His first horse with the Kresas, he said, was a bit of a trial. The owners came from Minnesota to New York to see the horse in his first start, only to have him get off the van lame, resulting in a scratch. They returned only to have the horse flip in the starting gate and be scratched.
On their third visit, the race didn't go. And on the fourth, the hapless horse showed little when he finally ran.
The fifth time out, Englehart put the horse on the grass and he won. "I think they were starting to have their doubts about their trainer," he said.
His biggest success to date has been a win by disqualification by Ria Antonia in the Breeders' Cup Juvenile Fillies (gr. I) at Santa Anita Park last month at odds of better than 30-1.
"I'm hoping lightning will strike twice," Englehart said of Sunday's race. "But not that way. Do they disqualify horses over here?"
While hope springs eternal, a win in the Mile over the Sha Tin turf course would be even more of an upset than the Breeders' Cup victory. Among the favorites are French-based Moonlight Cloud, the 5-year-old mare who nearly ended Black Caviar's winning streak at Royal Ascot a year ago June, and the British 3-year-old filly Sky Lantern, who already has three group I wins to her credit this year.

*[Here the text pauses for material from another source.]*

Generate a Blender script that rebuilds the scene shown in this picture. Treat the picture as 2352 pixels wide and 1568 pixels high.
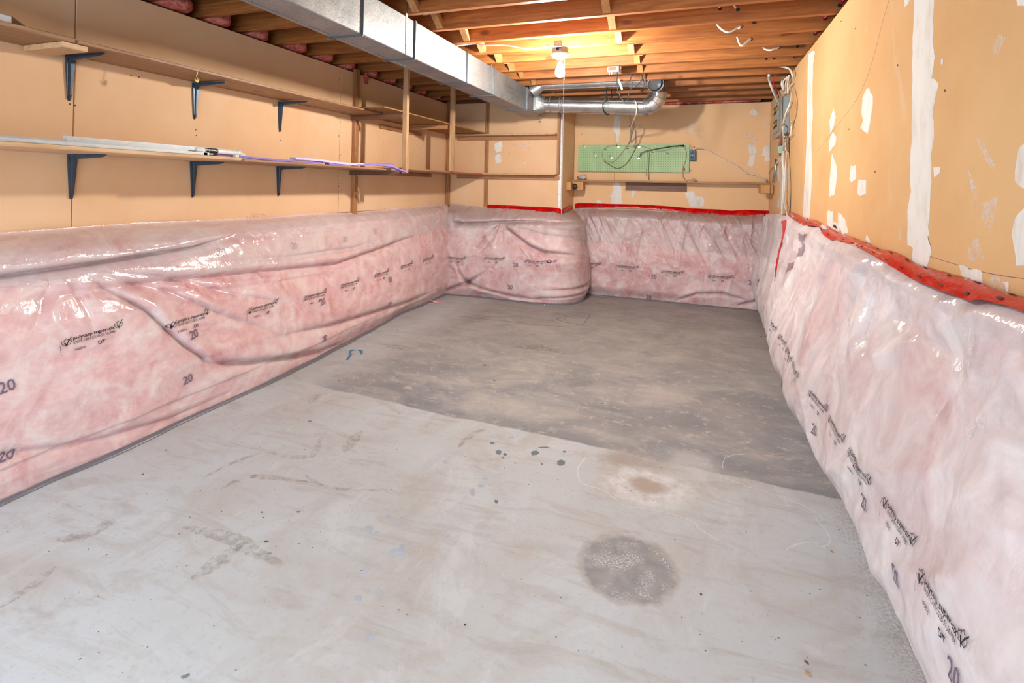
import bpy, math, random
import numpy as np
from mathutils import Vector, Matrix
random.seed(7); RNG = np.random.RandomState(11)
scene = bpy.context.scene
for o in list(bpy.data.objects): bpy.data.objects.remove(o)
COL = scene.collection
R = math.radians
# ---------------------------------------------------------------- camera
F, YAW, ROLL, CY, CX, EYE = 1207.5, R(19.7), R(1.152), 426.2, 1176.0, 1.2
camd = bpy.data.cameras.new('camera'); cam = bpy.data.objects.new('camera', camd); COL.objects.link(cam)
camd.sensor_width = 36; camd.lens = 36*F/2352; camd.clip_start = .02
camd.shift_y = -(784-CY)/2352
_c, _s = math.cos(YAW), math.sin(YAW)
_r = Vector((_c, _s, 0)); _u = Vector((0, 0, 1)); _f = Vector((-_s, _c, 0))
_c2, _s2 = math.cos(ROLL), math.sin(ROLL)
RX = _r*_c2 + _u*_s2; UX = _u*_c2 - _r*_s2
cam.matrix_world = Matrix(((RX.x, UX.x, -_f.x, 0), (RX.y, UX.y, -_f.y, 0), (RX.z, UX.z, -_f.z, EYE), (0, 0, 0, 1)))
scene.camera = cam
# ---------------------------------------------------------------- light, exposure
world = bpy.data.worlds.new('world'); scene.world = world; world.use_nodes = True
bg = world.node_tree.nodes['Background']; bg.inputs[0].default_value = (.86, .93, 1, 1); bg.inputs[1].default_value = 1.0
BULB_STRENGTH = 1950.0
vs = scene.view_settings; scene.display_settings.display_device = 'sRGB'
vs.view_transform = 'Standard'; vs.look = 'None'; vs.exposure = 0.56; vs.gamma = 1; vs.use_curve_mapping = False
scene.cycles.max_bounces = 6; scene.cycles.diffuse_bounces = 4; scene.cycles.glossy_bounces = 3; scene.cycles.transparent_max_bounces = 10
scene.cycles.use_adaptive_sampling = True; scene.cycles.adaptive_threshold = .03; scene.cycles.sample_clamp_indirect = 5.0; scene.cycles.caustics_reflective = False; scene.cycles.caustics_refractive = False
def area(name, loc, rot, sx, sy, power, col):
    l = bpy.data.lights.new(name, 'AREA'); l.shape = 'RECTANGLE'; l.size = sx; l.size_y = sy; l.energy = power; l.color = col
    o = bpy.data.objects.new(name, l); COL.objects.link(o); o.location = loc; o.rotation_euler = rot; return o
# daylight coming in through the wide opening behind the camera
area('daylight_opening', (-1.0, -1.50, .98), (R(80), 0, 0), 3.3, 1.35, 66, (.72, .87, 1))
# added fill light, unseen behind the camera, lifting the dim blanket tops
area('added_fill_light', (-1.0, -.45, 2.05), (0, 0, 0), .35, .35, 20, (.86, .94, 1))

# ---------------------------------------------------------------- helpers
def ray(x, y):
    return RX*((x-CX)/F) - UX*((y-CY)/F) + _f
def PX(x, y, ax, v):            # where the line of sight through a point of the photograph meets a wall, shelf or floor plane
    d = ray(x, y); k = 'xyz'.index(ax); o = Vector((0, 0, EYE)); return o + d*((v-o[k])/d[k])
def tag(o, label=None, cat=None, group=None, kind=None):
    for k, v in (('label', label), ('category', cat), ('group', group), ('kind', kind)):
        if v: o[k] = v
    return o
def org(o):
    p = Vector((0, 0, 0))
    while o: p = p + o.location; o = o.parent
    return p
def thing(name, loc, label, cat, group=None):
    o = bpy.data.objects.new(name, None); COL.objects.link(o); o.location = loc; o.empty_display_size = .1
    return tag(o, label, cat, group)
def mesh_obj(name, verts, faces, m, parent=None, smooth=False, loc=None, mats=None):
    """verts in world coordinates"""
    base = org(parent)
    if parent is None:
        base = Vector(loc) if loc is not None else Vector((0, 0, 0))
    me = bpy.data.meshes.new(name)
    V = np.asarray(verts, dtype=float).reshape(-1, 3) - np.array(base)
    me.from_pydata(V.tolist(), [], [tuple(f) for f in faces])
    if smooth: me.polygons.foreach_set('use_smooth', [True]*len(me.polygons))
    me.materials.append(m)
    if mats:
        for q in mats[0]: me.materials.append(q)
        me.polygons.foreach_set('material_index', mats[1])
    me.update()
    o = bpy.data.objects.new(name, me); COL.objects.link(o)
    if parent is not None: o.parent = parent
    else: o.location = base
    return o
class MB:
    def __init__(s): s.v = []; s.f = []; s.mi = []; s.cur = 0
    def add(s, vs_, fs):
        n = len(s.v); s.v += [tuple(p) for p in vs_]; s.f += [tuple(i+n for i in f) for f in fs]; s.mi += [s.cur]*len(fs); return s
    def box(s, a, b, ch=0.0):
        x0, x1 = sorted((a[0], b[0])); y0, y1 = sorted((a[1], b[1])); z0, z1 = sorted((a[2], b[2]))
        ch = min(ch, .3*min(x1-x0, y1-y0, z1-z0))
        if ch <= 0:
            return s.add([(x0,y0,z0),(x1,y0,z0),(x1,y1,z0),(x0,y1,z0),(x0,y0,z1),(x1,y0,z1),(x1,y1,z1),(x0,y1,z1)],
              [(0,3,2,1),(4,5,6,7),(0,1,5,4),(1,2,6,5),(2,3,7,6),(3,0,4,7)])
        import itertools
        P = []; idx = {}
        c = ((x0, x1), (y0, y1), (z0, z1))
        for sx, sy, sz in itertools.product((0, 1), repeat=3):
            p = [c[0][sx], c[1][sy], c[2][sz]]; sg = (1-2*sx, 1-2*sy, 1-2*sz)
            for k in range(3):   # vertex lying on the face with normal k
                q = list(p)
                for j in range(3):
                    if j != k: q[j] += sg[j]*ch
                idx[(sx, sy, sz, k)] = len(P); P.append(q)
        Fc = []
        for k in range(3):
            o1, o2 = [j for j in range(3) if j != k]
            for side in (0, 1):
                loop = []
                for a_, b_ in ((0,0),(1,0),(1,1),(0,1)):
                    t = [0,0,0]; t[k] = side; t[o1] = a_; t[o2] = b_; loop.append(idx[(*t, k)])
                if (side == 1) != (k != 1): loop.reverse()
                Fc.append(loop)
        for k in range(3):
            o1, o2 = [j for j in range(3) if j != k]
            for a_ in (0, 1):
                for b_ in (0, 1):
                    t0 = [0,0,0]; t0[o1] = a_; t0[o2] = b_; t1 = list(t0); t1[k] = 1
                    q = [idx[(*t0, o1)], idx[(*t1, o1)], idx[(*t1, o2)], idx[(*t0, o2)]]
                    if ((a_ + b_) % 2 == 0) != (k == 1): q.reverse()
                    Fc.append(q)
        for sx, sy, sz in itertools.product((0, 1), repeat=3):
            t = [idx[(sx, sy, sz, 0)], idx[(sx, sy, sz, 1)], idx[(sx, sy, sz, 2)]]
            if (sx+sy+sz) % 2 == 0: t.reverse()
            Fc.append(t)
        return s.add(P, Fc)
    def tube(s, pts, r, n=8, cap=True, closed=False):
        pts = [Vector(p) for p in pts]; m = len(pts); rs = r if isinstance(r, (list, tuple)) else [r]*m
        t = []
        for i in range(m):
            a = pts[max(i-1, 0)] if not closed else pts[i-1]; b = pts[min(i+1, m-1)] if not closed else pts[(i+1) % m]
            d = (b-a); t.append(d.normalized() if d.length > 1e-9 else Vector((0, 0, 1)))
        up = Vector((0, 0, 1)) if abs(t[0].z) < .9 else Vector((1, 0, 0))
        nrm = (up - t[0]*up.dot(t[0])).normalized(); V = []
        for i in range(m):
            nrm = nrm - t[i]*nrm.dot(t[i])
            nrm = nrm.normalized() if nrm.length > 1e-6 else t[i].orthogonal().normalized()
            bn = t[i].cross(nrm)
            for k in range(n):
                a = 2*math.pi*k/n; V.append(pts[i] + (nrm*math.cos(a) + bn*math.sin(a))*rs[i])
        Fs = []
        for i in range(m if closed else m-1):
            j = (i+1) % m
            for k in range(n):
                Fs.append((i*n+k, i*n+(k+1) % n, j*n+(k+1) % n, j*n+k))
        if cap and not closed: Fs += [tuple(reversed(range(n))), tuple(range((m-1)*n, m*n))]
        return s.add(V, Fs)
    def lathe(s, c, prof, n=20, axis='z', start=0, end=2*math.pi, off=lambda h: (0, 0)):
        c = Vector(c); V = []
        for r, h in prof:
            for k in range(n):
                a = 2*math.pi*k/n; p = (r*math.cos(a), r*math.sin(a), h)
                if axis == 'x': p = (p[2], p[0], p[1])
                if axis == 'y': p = (p[0], p[2], -p[1])
                V.append(c + Vector(p))
        Fs = []
        for i in range(len(prof)-1):
            for k in range(n): Fs.append((i*n+k, i*n+(k+1) % n, (i+1)*n+(k+1) % n, (i+1)*n+k))
        return s.add(V, Fs)
    def prism(s, poly, d):      # polygon of points pushed along d
        poly = [Vector(p) for p in poly]; n = len(poly); d = Vector(d)
        return s.add(poly + [p+d for p in poly], [tuple(range(n)), tuple(reversed(range(n, 2*n)))] + [(i, n+i, n+(i+1) % n, (i+1) % n) for i in range(n)])
    def build(s, name, m, parent=None, smooth=False, loc=None, mats=None):
        return mesh_obj(name, s.v, s.f, m, parent, smooth, loc, (mats, s.mi) if mats else None)
def boxo(name, a, b, m, parent=None, ch=0.0, loc=None):
    if parent is None and loc is None: loc = ((a[0]+b[0])/2, (a[1]+b[1])/2, min(a[2], b[2]))
    return MB().box(a, b, ch).build(name, m, parent, loc=loc)
def spline(pts, k=6):
    P = [Vector(p) for p in pts]; out = []
    for i in range(len(P)-1):
        p0, p1, p2, p3 = P[max(i-1, 0)], P[i], P[i+1], P[min(i+2, len(P)-1)]
        for j in range(k):
            t = j/k; out.append(.5*((2*p1)+(p2-p0)*t+(2*p0-5*p1+4*p2-p3)*t*t+(3*p1-p0-3*p2+p3)*t**3))
    out.append(P[-1]); return out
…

Mike Smith has the mount on King Kreesa, marking the first time he has ridden for Englehart. "He is rising through the ranks," Smith said of the trainer. "But when I was riding in New York, he was just getting started."

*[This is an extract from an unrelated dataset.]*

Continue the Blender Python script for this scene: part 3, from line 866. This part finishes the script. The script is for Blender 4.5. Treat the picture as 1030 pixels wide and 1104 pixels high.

Whatever the outcome of the race, Englehart said he is enjoying his first exposure to international racing and already has aspirations of competing in Dubai or at Royal Ascot.
"Being here kind of opened my eyes as to how big racing is around the world," he said. "I think Americans don't always appreciate the international part of our sport."
The other U.S. trainer competing in Sunday's Longines Hong Kong International races said Englehart is likely to make good on his ambitions.
"Jeremiah is going to play the game at the highest level for a long time," said veteran trainer Dale Romans, who will saddle Little Mike in Sunday's Longines Hong Kong Cup (HK-I).